# start of Dataset excerpt
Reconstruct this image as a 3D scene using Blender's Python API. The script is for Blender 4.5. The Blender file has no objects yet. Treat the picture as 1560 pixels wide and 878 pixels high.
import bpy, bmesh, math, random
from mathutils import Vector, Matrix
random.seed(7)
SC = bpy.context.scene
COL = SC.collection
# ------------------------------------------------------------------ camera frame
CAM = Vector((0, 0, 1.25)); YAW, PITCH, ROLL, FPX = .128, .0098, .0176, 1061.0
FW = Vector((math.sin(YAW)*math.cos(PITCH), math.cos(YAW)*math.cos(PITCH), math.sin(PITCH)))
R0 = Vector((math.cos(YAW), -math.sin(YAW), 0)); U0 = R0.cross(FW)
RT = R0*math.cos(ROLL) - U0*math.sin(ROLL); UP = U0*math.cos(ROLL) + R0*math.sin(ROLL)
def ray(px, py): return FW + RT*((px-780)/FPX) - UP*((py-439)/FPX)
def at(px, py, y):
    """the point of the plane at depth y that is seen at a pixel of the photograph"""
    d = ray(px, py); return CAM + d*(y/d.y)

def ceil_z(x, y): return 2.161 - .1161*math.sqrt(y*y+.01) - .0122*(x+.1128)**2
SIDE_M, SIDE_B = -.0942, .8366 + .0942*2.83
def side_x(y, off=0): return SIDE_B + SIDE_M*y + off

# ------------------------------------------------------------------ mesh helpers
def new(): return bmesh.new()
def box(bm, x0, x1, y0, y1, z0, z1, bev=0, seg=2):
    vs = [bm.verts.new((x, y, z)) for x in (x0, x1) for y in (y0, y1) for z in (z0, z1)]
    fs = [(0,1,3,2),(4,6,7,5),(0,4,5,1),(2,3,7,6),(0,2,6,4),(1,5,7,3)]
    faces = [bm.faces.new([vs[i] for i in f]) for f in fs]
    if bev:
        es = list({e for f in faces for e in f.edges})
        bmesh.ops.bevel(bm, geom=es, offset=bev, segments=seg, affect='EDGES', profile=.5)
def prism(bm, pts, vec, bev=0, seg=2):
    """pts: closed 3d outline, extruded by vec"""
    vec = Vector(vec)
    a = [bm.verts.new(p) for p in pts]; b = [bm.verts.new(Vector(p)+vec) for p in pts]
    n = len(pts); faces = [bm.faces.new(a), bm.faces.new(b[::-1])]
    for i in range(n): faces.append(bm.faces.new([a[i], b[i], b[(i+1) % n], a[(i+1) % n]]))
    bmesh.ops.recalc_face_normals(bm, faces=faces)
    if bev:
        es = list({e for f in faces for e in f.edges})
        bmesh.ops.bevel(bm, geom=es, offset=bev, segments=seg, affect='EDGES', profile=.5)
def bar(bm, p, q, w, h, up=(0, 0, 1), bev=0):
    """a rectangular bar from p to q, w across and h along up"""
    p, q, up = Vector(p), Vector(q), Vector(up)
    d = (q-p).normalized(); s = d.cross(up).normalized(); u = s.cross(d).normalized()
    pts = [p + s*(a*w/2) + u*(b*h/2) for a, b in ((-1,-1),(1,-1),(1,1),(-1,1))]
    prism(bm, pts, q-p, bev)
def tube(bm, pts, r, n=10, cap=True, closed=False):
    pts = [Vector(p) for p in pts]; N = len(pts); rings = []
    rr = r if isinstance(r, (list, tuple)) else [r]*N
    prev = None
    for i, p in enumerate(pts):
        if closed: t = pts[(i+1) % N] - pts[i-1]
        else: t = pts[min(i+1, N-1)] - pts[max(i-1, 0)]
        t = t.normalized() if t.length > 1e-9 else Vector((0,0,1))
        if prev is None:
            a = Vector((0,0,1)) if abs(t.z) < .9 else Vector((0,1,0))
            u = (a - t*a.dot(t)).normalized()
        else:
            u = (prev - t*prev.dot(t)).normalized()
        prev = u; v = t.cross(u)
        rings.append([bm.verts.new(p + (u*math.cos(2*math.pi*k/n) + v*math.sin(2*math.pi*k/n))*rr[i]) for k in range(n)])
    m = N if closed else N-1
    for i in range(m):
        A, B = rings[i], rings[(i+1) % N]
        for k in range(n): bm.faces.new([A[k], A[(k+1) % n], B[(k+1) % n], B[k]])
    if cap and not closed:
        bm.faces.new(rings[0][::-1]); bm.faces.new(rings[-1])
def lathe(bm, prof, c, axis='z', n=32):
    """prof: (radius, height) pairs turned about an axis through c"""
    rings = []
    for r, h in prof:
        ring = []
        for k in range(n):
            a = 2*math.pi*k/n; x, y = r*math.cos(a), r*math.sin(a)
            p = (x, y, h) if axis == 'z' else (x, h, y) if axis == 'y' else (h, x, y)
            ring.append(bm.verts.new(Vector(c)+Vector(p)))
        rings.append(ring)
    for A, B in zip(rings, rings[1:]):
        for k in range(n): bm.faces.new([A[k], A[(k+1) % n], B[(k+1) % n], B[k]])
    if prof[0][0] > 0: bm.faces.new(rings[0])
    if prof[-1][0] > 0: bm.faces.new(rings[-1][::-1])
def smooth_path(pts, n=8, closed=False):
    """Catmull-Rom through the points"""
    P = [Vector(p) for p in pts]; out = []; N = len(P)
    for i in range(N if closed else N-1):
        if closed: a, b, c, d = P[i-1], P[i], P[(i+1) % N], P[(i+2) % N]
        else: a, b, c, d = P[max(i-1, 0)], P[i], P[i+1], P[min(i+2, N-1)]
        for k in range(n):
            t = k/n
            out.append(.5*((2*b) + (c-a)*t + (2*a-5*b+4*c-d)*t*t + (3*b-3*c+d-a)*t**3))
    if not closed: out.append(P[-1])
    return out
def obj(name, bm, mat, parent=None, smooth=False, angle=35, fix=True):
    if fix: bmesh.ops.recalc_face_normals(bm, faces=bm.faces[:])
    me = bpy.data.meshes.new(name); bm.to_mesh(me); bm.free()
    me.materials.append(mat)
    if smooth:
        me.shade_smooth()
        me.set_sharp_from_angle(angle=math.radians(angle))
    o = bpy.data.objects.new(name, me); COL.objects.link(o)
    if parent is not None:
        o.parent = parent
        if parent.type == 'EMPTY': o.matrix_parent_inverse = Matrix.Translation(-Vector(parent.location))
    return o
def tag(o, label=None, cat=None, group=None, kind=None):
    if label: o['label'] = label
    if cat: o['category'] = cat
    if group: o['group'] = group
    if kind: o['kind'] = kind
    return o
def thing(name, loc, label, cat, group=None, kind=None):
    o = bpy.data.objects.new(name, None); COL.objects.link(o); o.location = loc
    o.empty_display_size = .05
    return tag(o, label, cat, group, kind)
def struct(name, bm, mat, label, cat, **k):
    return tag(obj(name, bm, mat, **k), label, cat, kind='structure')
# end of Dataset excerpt
**What this task involves**
Repeat, exactly and only, the lines from the beginning of the material through the line that contains "def side_x(y, off=0): return".

**Response below**
Reconstruct this image as a 3D scene using Blender's Python API. The script is for Blender 4.5. The Blender file has no objects yet. Treat the picture as 1560 pixels wide and 878 pixels high.
import bpy, bmesh, math, random
from mathutils import Vector, Matrix
random.seed(7)
SC = bpy.context.scene
COL = SC.collection
# ------------------------------------------------------------------ camera frame
CAM = Vector((0, 0, 1.25)); YAW, PITCH, ROLL, FPX = .128, .0098, .0176, 1061.0
FW = Vector((math.sin(YAW)*math.cos(PITCH), math.cos(YAW)*math.cos(PITCH), math.sin(PITCH)))
R0 = Vector((math.cos(YAW), -math.sin(YAW), 0)); U0 = R0.cross(FW)
RT = R0*math.cos(ROLL) - U0*math.sin(ROLL); UP = U0*math.cos(ROLL) + R0*math.sin(ROLL)
def ray(px, py): return FW + RT*((px-780)/FPX) - UP*((py-439)/FPX)
def at(px, py, y):
    """the point of the plane at depth y that is seen at a pixel of the photograph"""
    d = ray(px, py); return CAM + d*(y/d.y)

def ceil_z(x, y): return 2.161 - .1161*math.sqrt(y*y+.01) - .0122*(x+.1128)**2
SIDE_M, SIDE_B = -.0942, .8366 + .0942*2.83
def side_x(y, off=0): return SIDE_B + SIDE_M*y + off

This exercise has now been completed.